* _EXERCISE DIRECTIONS_
Extract, without alteration, each line from the start of the listing to the line bearing "-2.70, 1.395, 1.445, 0.0, 2.488, 0.003), STEEL)".
────
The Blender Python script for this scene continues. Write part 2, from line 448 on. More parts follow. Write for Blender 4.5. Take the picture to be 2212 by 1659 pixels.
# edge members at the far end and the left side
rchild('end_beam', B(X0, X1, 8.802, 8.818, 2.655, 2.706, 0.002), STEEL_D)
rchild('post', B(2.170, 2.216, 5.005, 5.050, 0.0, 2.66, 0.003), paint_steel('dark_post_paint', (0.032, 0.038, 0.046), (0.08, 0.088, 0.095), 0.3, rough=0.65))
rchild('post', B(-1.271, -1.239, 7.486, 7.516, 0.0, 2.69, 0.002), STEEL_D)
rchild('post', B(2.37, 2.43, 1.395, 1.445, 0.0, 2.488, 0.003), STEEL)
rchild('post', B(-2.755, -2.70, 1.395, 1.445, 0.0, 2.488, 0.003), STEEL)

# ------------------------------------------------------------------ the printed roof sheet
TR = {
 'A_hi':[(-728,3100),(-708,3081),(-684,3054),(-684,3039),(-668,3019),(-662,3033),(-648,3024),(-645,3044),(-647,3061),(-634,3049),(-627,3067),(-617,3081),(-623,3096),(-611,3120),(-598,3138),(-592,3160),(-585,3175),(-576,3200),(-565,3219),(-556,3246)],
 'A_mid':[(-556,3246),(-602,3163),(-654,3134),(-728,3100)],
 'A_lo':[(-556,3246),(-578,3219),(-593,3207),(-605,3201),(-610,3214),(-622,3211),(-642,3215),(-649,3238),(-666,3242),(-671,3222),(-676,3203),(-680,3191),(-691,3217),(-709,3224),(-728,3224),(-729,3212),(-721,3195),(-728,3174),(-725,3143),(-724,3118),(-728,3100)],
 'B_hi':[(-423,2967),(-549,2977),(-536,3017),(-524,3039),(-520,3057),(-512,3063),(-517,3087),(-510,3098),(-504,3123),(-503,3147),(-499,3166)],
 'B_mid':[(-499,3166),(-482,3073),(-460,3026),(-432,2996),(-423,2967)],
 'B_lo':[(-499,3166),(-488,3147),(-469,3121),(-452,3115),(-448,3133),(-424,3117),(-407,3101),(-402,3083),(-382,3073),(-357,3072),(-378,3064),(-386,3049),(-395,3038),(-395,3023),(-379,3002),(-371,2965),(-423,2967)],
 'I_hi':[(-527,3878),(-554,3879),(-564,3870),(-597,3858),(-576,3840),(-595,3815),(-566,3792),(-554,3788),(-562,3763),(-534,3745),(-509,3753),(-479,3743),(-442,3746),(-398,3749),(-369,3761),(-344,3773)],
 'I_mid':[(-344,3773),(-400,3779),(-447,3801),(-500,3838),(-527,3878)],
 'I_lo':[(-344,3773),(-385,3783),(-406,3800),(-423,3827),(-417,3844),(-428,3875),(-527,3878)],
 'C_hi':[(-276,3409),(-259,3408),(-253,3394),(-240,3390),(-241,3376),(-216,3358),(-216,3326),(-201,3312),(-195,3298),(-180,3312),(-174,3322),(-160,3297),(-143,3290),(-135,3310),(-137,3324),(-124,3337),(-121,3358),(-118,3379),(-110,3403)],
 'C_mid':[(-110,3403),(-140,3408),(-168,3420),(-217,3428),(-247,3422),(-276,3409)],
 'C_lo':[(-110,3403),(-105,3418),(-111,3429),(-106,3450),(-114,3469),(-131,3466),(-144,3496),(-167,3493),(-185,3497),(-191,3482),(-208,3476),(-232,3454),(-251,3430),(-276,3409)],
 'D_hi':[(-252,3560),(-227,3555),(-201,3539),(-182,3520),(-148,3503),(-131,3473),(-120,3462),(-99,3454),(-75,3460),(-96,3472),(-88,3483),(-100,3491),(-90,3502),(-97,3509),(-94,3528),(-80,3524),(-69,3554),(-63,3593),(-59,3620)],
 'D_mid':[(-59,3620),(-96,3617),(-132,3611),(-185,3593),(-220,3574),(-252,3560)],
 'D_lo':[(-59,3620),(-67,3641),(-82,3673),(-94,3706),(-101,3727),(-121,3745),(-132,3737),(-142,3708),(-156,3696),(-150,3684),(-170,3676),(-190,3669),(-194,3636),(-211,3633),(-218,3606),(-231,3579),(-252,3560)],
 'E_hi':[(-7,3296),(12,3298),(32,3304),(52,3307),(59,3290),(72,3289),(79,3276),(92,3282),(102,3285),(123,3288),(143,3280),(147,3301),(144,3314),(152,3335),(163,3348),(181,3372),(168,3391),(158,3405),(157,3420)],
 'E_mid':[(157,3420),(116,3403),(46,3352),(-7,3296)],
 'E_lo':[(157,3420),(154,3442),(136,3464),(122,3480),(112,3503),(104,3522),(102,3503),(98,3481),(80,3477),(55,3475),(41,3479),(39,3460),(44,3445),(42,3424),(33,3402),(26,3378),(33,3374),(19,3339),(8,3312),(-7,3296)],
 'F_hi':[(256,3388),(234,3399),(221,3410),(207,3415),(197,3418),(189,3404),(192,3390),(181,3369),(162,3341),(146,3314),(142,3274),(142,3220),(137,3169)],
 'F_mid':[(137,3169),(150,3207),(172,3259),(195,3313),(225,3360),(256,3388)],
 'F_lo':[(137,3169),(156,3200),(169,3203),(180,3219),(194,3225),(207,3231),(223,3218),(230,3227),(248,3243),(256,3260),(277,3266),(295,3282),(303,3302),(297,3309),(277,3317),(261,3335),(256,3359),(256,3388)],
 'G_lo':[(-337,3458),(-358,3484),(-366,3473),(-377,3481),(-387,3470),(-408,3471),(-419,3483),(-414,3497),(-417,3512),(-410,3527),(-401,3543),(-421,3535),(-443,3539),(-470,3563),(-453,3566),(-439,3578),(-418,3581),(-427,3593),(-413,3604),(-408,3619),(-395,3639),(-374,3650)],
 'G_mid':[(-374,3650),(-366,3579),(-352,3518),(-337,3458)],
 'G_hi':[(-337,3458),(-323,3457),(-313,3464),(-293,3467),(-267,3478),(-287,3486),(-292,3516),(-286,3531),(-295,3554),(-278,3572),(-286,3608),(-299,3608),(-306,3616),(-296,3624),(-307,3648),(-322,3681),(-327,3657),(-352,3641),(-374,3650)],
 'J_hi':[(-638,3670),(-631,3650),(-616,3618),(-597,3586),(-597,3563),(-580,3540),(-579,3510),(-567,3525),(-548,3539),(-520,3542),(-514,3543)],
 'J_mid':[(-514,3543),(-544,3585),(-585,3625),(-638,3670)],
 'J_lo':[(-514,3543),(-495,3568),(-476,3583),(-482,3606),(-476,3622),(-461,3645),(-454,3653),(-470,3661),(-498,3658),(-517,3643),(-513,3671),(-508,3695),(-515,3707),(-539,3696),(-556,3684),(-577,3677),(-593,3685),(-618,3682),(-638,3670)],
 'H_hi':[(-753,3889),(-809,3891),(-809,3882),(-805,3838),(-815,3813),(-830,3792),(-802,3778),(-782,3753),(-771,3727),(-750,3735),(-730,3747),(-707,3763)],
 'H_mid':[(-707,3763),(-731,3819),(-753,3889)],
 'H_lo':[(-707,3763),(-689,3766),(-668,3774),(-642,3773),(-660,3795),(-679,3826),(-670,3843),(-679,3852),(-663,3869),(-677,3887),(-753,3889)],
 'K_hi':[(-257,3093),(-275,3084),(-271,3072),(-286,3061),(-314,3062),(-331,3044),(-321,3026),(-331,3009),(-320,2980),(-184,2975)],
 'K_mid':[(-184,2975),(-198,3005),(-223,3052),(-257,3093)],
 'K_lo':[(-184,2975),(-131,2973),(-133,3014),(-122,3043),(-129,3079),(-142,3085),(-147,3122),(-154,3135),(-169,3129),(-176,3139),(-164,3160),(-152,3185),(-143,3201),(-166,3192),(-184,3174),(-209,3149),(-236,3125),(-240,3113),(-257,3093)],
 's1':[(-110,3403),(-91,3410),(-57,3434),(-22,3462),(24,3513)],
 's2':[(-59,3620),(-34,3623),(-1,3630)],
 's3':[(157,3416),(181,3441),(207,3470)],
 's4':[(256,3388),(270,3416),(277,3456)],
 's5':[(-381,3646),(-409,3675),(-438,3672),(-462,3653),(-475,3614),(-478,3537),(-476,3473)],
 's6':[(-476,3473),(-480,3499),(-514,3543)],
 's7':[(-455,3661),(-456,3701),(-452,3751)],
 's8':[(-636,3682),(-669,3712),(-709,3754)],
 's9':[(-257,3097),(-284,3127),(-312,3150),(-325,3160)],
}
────
* _SOLVED PROBLEM_
The Blender Python script for this scene continues. Write part 2, from line 448 on. More parts follow. Write for Blender 4.5. Take the picture to be 2212 by 1659 pixels.
# edge members at the far end and the left side
rchild('end_beam', B(X0, X1, 8.802, 8.818, 2.655, 2.706, 0.002), STEEL_D)
rchild('post', B(2.170, 2.216, 5.005, 5.050, 0.0, 2.66, 0.003), paint_steel('dark_post_paint', (0.032, 0.038, 0.046), (0.08, 0.088, 0.095), 0.3, rough=0.65))
rchild('post', B(-1.271, -1.239, 7.486, 7.516, 0.0, 2.69, 0.002), STEEL_D)
rchild('post', B(2.37, 2.43, 1.395, 1.445, 0.0, 2.488, 0.003), STEEL)
rchild('post', B(-2.755, -2.70, 1.395, 1.445, 0.0, 2.488, 0.003), STEEL)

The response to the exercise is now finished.